Couldn't resist posting after Ben Zeigler reviewed WAR starting with the exact words I'd used to start my review. :)

I now have a level 12 Goblin Squig Herder in Warhammer Online.

What I've liked this far:

  • I love the sense of humor. And there's lots of it in WAR, more than in other MMOs I've played
  • The achievements and related mechanisms like earning titles is very cool
  • Public Quests as means to gather influence that gives better loot is _so_ much nicer than having to do raids
  • Tome of Knowledge is awesome
  • The speed of progression has been pretty good, I've felt very little of the things I've been doing have been grinding
  • The Warhammer world seems to have achieved something I though was next to impossible - almost every player I've met has (accidentally?) chosen a name that somehow fits his in-game race/career, indicating they've all considered their "role" in the game to some extent, even if they're not roleplayers at all. Dwarf names sound dwarven, and orcish dudes have generally appropriate names as well. I think this is very impressive.
  • The psychological effect of calling PvP RvR is awesome. I hate PvP, but love War's RvR, and the game telling me I've been flagged for RvR doesn't raise the PvP alert.


What doesn't work:

  • As Ben is pointing out, I have real difficulty understanding the results of my actions in combat. Judging by how I'm scoring in the Public Quests, I'm pretty effective in combat compared to many other players, but I'm having issues understanding exactly why. I think I know what I'm doing right, but there's too little indication of what the underlying game rules are that guide what happens based on my actions. This is resulting in myself finding it hard to form combat tactics, but also I don't actually understand what equipment I should use, as I don't really understand what the different bonuses do.
  • The game has issues with client/server synchronization. Two issues in particular I'm seeing are that my squig suddenly turns into a mode where it's still following me, but I lose control of it completely (the UI disappears).
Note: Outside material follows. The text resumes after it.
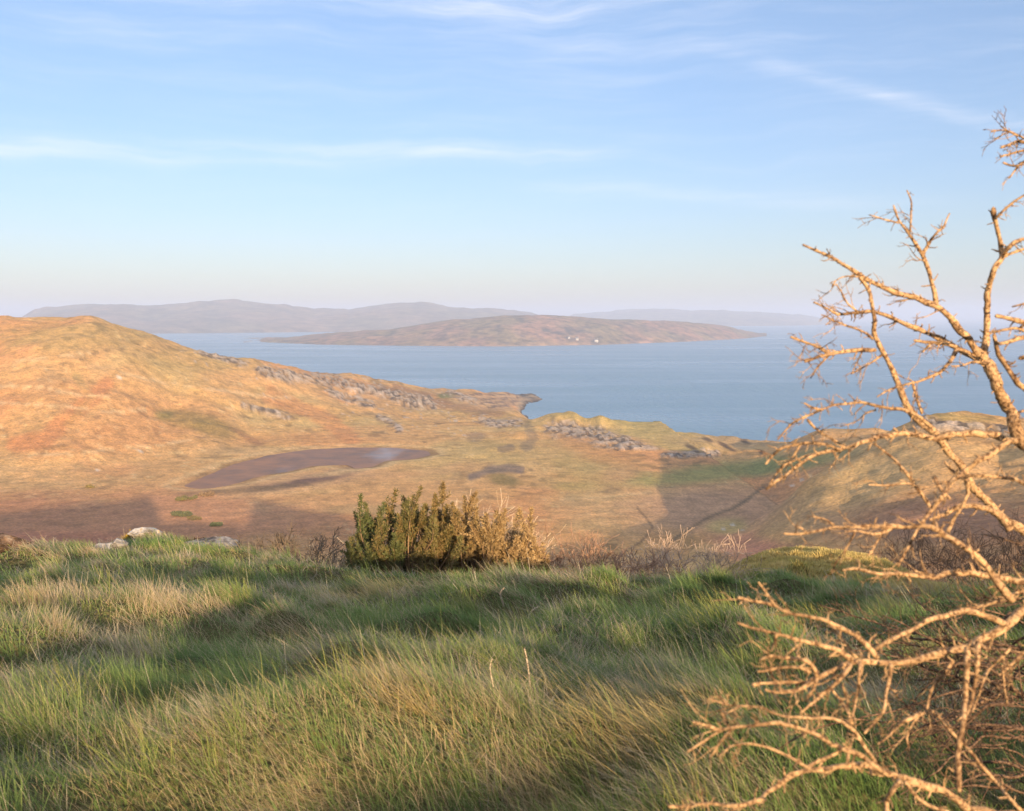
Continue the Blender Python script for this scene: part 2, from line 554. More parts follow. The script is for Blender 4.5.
def ground_z(x, y, fine=True):
    x, y = np.asarray(x, float), np.asarray(y, float)
    z = base_z(x, y)
    r = np.hypot(x, y)
    # relief of the moor at growing scales
    amp = sstep(20, 200, r)
    z = z + amp * (1.8 * fbm(x / 60, y / 60, 4, 3) + 1.3 * fbm(x / 14, y / 14, 3, 9) - 1.1 * np.maximum(0, 0.35 - np.abs(fbm(x / 34, y / 26, 3, 15))) / 0.35 + 0.45 * fbm(x / 4, y / 4, 3, 13)) * sstep(-3, 8, z)
    # tussocky hilltop
    near = 1 - sstep(24, 45, r)
    z = z + near * (0.38 * (1 - 0.62 * sstep(9, 16, r)) * fbm(x / 2.6, y / 2.2, 3, 21) + 0.25 * fbm(x / 0.8, y / 0.65, 2, 25)) * sstep(1.0, 3.0, r)
    # bank and knolls added behind the viewer, unseen, shaped to throw shade forward
    su, sv = x * math.cos(saz) + y * math.sin(saz), x * math.sin(saz) - y * math.cos(saz)
    shade_bank_h = 1.2 - 1.6 * sstep(2.2, 4.0, su) + 0.42 * fbm(su / 1.5, su * 0 + 3.3, 3, 44)
    shade_knoll = 11.2 * sstep(-0.5, -6.5, su) * (1 - sstep(-60, -85, su)) + 12.6 * sstep(15, 24, su) * (1 - sstep(42, 54, su))
    z = z + shade_knoll * (1 + 0.12 * fbm(su / 5, su * 0 + 8.8, 3, 48)) * np.exp(-((sv - 27) / 9) ** 2)
    z = z + np.maximum(shade_bank_h, -1.0) * np.exp(-((sv - 13.0) / 3.2) ** 2)
    # broken rocky shore
    z = z + 2.2 * fbm(x / 10, y / 22, 4, 17, 0.6) * np.exp(-(z / 3.5) ** 2) * (y > 620)
    # pond basin
    lim = 150
    q = (np.abs(x - np.mean([p[0] for p in pond_xy])) < lim) & (np.abs(y - np.mean([p[1] for p in pond_xy])) < lim)
    if q.any():
        xs, ys = x[q], y[q]
        d = seg_dist(xs, ys, pond_xy + [pond_xy[0]])
        d = np.where(in_poly(xs, ys, pond_xy), -d, d) + 0.8 * fbm(xs / 6, ys / 6, 2, 40)
        bank = POND_Z + np.clip(d * 0.10, -1.5, 60)
        k = sstep(2, 45, d)
        zz = np.where(d < 0, bank, bank * (1 - k) + z[q] * k)
        zz = np.where(d > 0, np.maximum(zz, POND_Z + 0.05 * np.minimum(d, 8)), zz)
        z[q] = zz
    return z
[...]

Second one is when I run to hit an opponent at melee range, and the client tells me I'm not close enough to hit, even though my Goblin is drawn right next to the opponent. The latter happens surprisingly often, and is very irritating.
  • I've tried to create talismans, but getting the resources and just plain understanding how the crafting works is just too much. This means my inventory is cluttered by a ton of materials for making talismans that I can't really use, but don't want to destroy for fear of needing them. Also the talisman making balancing seems to be wrong right now, since getting access to items with better bonuses than ones from talismans seems to be much, much easier, than trying to use the crafting. In WoW, I could actually use leatherworking to get good stuff for my Hunter, but now the crafting seems to be pretty much useless.
  • I'm not sure what to think on the subject of the world feeling empty, or full. I've formed a lot more spontaneous parties in Warhammer than I've ever done in WoW, and generally it's very easy to get a team formed for the public quests. However, most of the RvR areas are just empty, and something is causing the RvR scenario queue wait times to be so long that I'm effectively not able to participate in those at all.
  • Last but not least, GOA is improving but they still aren't doing a good job. Their RSS feed for news has the same content for each headline. The website uses craptastic custom-made DHTML widgets in every place where possible, making the site hard to use. There's no forums. There's no decent manual, and no explanation of anything on the website. And interestingly half of the account management is still offline, so I can't yet give them my billing information! I would have assumed the credit card charging processes would've been done prior to launch, and not after.


So - my current sentiment is, I love the game and will continue playing for at least some time to see some of the content closer to the end-game. I hope the bugs and balancing issues are worked out soon, and that my server gets a better balanced amount of players to both Order and Destruction sides soon.

(Ben's comment on having the game run slow are odd. My MacBook Pro can run the game very well under XP, and that's using a graphics card Mythic says might not work.)